Stated exercise: Return, unaltered, every line from the beginning of the material below up to and including the one with "32.0, 1.20, 0.07)]".

▬▬▬

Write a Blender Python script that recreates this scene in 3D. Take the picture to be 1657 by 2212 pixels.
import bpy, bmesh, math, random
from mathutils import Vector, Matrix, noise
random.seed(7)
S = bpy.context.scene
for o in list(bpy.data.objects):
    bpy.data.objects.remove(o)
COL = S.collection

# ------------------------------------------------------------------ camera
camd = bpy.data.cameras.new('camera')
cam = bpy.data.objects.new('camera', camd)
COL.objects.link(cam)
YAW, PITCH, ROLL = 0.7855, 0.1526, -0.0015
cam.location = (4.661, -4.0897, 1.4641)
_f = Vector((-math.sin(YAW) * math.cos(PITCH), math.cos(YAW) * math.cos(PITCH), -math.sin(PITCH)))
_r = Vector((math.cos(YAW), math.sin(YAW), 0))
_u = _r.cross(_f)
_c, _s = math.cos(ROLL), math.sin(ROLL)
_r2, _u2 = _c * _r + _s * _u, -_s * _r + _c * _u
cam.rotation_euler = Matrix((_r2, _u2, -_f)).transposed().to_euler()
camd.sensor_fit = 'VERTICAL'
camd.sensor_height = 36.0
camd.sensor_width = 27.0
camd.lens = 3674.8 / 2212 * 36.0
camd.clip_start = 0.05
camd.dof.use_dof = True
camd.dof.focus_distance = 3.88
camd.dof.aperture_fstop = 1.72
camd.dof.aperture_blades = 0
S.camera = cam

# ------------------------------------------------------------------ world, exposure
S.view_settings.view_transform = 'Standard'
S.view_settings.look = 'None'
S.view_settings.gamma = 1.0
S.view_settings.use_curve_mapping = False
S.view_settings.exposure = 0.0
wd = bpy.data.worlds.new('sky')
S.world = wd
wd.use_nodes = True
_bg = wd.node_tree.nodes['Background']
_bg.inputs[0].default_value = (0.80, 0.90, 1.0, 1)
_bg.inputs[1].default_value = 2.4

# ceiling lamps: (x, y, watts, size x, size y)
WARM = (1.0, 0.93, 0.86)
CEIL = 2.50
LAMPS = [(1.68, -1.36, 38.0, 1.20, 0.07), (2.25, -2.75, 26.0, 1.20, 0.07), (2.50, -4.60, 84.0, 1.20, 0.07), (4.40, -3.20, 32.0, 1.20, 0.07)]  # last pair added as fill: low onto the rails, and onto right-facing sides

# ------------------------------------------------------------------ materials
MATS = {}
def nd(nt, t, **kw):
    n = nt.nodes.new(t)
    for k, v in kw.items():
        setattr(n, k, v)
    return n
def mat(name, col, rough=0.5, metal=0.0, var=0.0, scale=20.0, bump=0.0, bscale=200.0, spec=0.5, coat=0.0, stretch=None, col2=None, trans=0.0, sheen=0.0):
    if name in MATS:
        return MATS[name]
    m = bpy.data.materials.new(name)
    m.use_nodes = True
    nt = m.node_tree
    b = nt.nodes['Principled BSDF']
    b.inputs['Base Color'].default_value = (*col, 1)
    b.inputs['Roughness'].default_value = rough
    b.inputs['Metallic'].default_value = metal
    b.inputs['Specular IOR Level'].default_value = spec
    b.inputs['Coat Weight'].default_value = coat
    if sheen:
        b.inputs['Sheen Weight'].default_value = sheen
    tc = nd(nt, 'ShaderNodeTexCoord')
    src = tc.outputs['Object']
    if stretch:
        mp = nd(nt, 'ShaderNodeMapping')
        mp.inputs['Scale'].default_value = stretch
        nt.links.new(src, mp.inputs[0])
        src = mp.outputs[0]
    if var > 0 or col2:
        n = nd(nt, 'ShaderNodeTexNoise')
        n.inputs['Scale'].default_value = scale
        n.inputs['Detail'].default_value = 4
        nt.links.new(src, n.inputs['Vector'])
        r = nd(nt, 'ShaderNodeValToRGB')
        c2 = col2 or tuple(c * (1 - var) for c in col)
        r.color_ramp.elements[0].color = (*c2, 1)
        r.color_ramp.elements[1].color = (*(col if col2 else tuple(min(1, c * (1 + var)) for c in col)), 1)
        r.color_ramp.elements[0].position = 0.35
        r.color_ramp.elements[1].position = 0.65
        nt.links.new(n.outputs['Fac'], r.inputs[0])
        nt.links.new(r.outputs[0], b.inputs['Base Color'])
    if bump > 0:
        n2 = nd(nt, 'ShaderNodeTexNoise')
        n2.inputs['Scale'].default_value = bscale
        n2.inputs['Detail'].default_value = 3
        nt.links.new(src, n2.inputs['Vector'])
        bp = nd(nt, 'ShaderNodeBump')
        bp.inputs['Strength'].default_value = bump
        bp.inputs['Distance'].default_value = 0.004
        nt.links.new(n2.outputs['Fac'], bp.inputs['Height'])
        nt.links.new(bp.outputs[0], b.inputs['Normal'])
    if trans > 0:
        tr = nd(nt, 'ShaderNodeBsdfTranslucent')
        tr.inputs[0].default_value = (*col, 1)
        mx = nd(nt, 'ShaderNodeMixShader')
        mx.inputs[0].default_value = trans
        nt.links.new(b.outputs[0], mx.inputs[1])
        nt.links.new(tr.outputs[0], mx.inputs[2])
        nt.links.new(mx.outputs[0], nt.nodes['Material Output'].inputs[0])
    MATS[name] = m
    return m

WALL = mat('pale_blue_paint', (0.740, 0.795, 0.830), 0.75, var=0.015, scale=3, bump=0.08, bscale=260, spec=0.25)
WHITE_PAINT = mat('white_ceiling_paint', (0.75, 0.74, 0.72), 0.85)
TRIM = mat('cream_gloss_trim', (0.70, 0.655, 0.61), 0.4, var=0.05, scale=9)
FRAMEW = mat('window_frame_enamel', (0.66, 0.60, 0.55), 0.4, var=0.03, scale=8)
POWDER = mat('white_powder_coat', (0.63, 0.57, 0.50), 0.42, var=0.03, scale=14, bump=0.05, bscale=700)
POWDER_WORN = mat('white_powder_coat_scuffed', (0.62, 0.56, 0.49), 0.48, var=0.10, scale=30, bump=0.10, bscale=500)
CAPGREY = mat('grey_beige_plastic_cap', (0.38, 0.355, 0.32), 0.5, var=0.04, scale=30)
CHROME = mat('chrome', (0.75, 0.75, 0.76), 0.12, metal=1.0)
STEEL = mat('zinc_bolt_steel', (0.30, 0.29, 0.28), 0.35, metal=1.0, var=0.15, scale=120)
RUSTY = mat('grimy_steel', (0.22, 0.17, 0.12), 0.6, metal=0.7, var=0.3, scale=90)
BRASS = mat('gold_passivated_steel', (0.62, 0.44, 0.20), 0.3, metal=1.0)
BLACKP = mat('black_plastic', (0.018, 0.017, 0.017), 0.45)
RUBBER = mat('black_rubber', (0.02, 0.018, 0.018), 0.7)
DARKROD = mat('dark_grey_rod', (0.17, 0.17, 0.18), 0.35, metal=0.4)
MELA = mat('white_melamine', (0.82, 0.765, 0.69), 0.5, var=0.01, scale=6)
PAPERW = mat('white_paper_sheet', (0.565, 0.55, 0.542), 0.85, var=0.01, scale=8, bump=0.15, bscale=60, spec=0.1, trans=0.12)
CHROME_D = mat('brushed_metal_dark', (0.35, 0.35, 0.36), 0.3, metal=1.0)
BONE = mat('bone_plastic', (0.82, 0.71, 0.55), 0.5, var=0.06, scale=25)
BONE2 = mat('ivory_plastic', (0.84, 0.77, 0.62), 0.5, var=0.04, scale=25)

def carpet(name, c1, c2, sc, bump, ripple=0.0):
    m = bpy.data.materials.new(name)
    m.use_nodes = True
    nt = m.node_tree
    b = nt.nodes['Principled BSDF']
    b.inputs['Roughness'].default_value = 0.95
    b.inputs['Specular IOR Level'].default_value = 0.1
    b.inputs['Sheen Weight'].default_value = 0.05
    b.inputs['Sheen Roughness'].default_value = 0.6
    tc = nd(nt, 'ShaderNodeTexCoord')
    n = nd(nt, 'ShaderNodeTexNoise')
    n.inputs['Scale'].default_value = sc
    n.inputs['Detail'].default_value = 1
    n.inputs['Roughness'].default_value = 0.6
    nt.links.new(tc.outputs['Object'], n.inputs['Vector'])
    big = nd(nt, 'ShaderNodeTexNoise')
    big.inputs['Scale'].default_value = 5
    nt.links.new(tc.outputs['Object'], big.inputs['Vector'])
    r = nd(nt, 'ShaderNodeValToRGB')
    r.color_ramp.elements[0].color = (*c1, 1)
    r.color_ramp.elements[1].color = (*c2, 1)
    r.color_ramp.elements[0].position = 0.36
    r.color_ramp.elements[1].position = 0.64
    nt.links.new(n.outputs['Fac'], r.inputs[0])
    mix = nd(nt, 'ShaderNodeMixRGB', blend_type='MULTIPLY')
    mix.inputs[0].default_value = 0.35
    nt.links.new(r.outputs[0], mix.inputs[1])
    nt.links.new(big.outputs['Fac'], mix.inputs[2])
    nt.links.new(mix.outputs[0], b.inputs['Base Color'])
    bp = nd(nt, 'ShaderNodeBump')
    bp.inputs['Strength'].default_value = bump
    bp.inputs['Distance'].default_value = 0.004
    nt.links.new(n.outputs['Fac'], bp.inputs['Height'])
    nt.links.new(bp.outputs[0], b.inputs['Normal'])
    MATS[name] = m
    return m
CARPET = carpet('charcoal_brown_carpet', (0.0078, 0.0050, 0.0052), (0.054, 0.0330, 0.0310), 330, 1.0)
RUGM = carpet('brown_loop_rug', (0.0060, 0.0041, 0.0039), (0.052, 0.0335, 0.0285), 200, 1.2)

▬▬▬

Response to the task:
Write a Blender Python script that recreates this scene in 3D. Take the picture to be 1657 by 2212 pixels.
import bpy, bmesh, math, random
from mathutils import Vector, Matrix, noise
random.seed(7)
S = bpy.context.scene
for o in list(bpy.data.objects):
    bpy.data.objects.remove(o)
COL = S.collection

# ------------------------------------------------------------------ camera
camd = bpy.data.cameras.new('camera')
cam = bpy.data.objects.new('camera', camd)
COL.objects.link(cam)
YAW, PITCH, ROLL = 0.7855, 0.1526, -0.0015
cam.location = (4.661, -4.0897, 1.4641)
_f = Vector((-math.sin(YAW) * math.cos(PITCH), math.cos(YAW) * math.cos(PITCH), -math.sin(PITCH)))
_r = Vector((math.cos(YAW), math.sin(YAW), 0))
_u = _r.cross(_f)
_c, _s = math.cos(ROLL), math.sin(ROLL)
_r2, _u2 = _c * _r + _s * _u, -_s * _r + _c * _u
cam.rotation_euler = Matrix((_r2, _u2, -_f)).transposed().to_euler()
camd.sensor_fit = 'VERTICAL'
camd.sensor_height = 36.0
camd.sensor_width = 27.0
camd.lens = 3674.8 / 2212 * 36.0
camd.clip_start = 0.05
camd.dof.use_dof = True
camd.dof.focus_distance = 3.88
camd.dof.aperture_fstop = 1.72
camd.dof.aperture_blades = 0
S.camera = cam

# ------------------------------------------------------------------ world, exposure
S.view_settings.view_transform = 'Standard'
S.view_settings.look = 'None'
S.view_settings.gamma = 1.0
S.view_settings.use_curve_mapping = False
S.view_settings.exposure = 0.0
wd = bpy.data.worlds.new('sky')
S.world = wd
wd.use_nodes = True
_bg = wd.node_tree.nodes['Background']
_bg.inputs[0].default_value = (0.80, 0.90, 1.0, 1)
_bg.inputs[1].default_value = 2.4

# ceiling lamps: (x, y, watts, size x, size y)
WARM = (1.0, 0.93, 0.86)
CEIL = 2.50
LAMPS = [(1.68, -1.36, 38.0, 1.20, 0.07), (2.25, -2.75, 26.0, 1.20, 0.07), (2.50, -4.60, 84.0, 1.20, 0.07), (4.40, -3.20, 32.0, 1.20, 0.07)]  # last pair added as fill: low onto the rails, and onto right-facing sides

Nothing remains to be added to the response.